When can we see a Moore machine as an agent?
Saturday, April 6th, 10:30–11:00
Under what circumstances can we legitimately claim that a system with inputs and outputs, is an agent? Informally, a fair answer would be that we can claim this if we can show that the system a) has beliefs about an environment model causing its inputs, b) a goal within that environment model, and c) acts optimally according to its belief in order to achieve a goal. Our recent work formalizes this answer for a specific class of systems with inputs and outputs called Moore machines.
For this we employ mostly notions familiar from the literature on partially observable Markov decision problems (POMDPs). Specifically, we consider environment models as stochastic Mealy machines (including hidden state) that take output from the Moore machine and in response produce inputs and rewards. Beliefs are represented by probability distributions over the hidden states, and goals are formally the maximization of expected rewards.

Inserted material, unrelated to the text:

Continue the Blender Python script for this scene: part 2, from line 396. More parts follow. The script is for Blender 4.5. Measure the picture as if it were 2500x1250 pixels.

The main additional ingredient is the interpretation map or belief map which is a function from the internal state of the Moore machine to the set of probability distributions over the hidden state of the environment model that obeys a consistency condition. Belief maps allow us to formalize what it means that a Moore machine “has beliefs about the environment model”. This is due to the consistency condition which ensures that the internal state dynamics of the Moore machine implement Bayesian updating of the beliefs they are mapped to by the belief map.
So if we find, for a given Moore machine, an environment model and an according (consistent) belief map this shows it has beliefs about this model. To justify that we can see this Moore machine as an agent it then remains to check whether the output of the Moore machine in a given state is equal to the optimal action for the belief associated to that state.
The result is that we have a formal sufficient condition for when a Moore machine can be interpreted as an agent. We believe that this is only a special case and that the approach can be extended beyond Moore machines and the POMDP inspired case.
In this talk I will present the details of this approach and comment on some consequences such as the separation of the notion of agency from that of capability or power.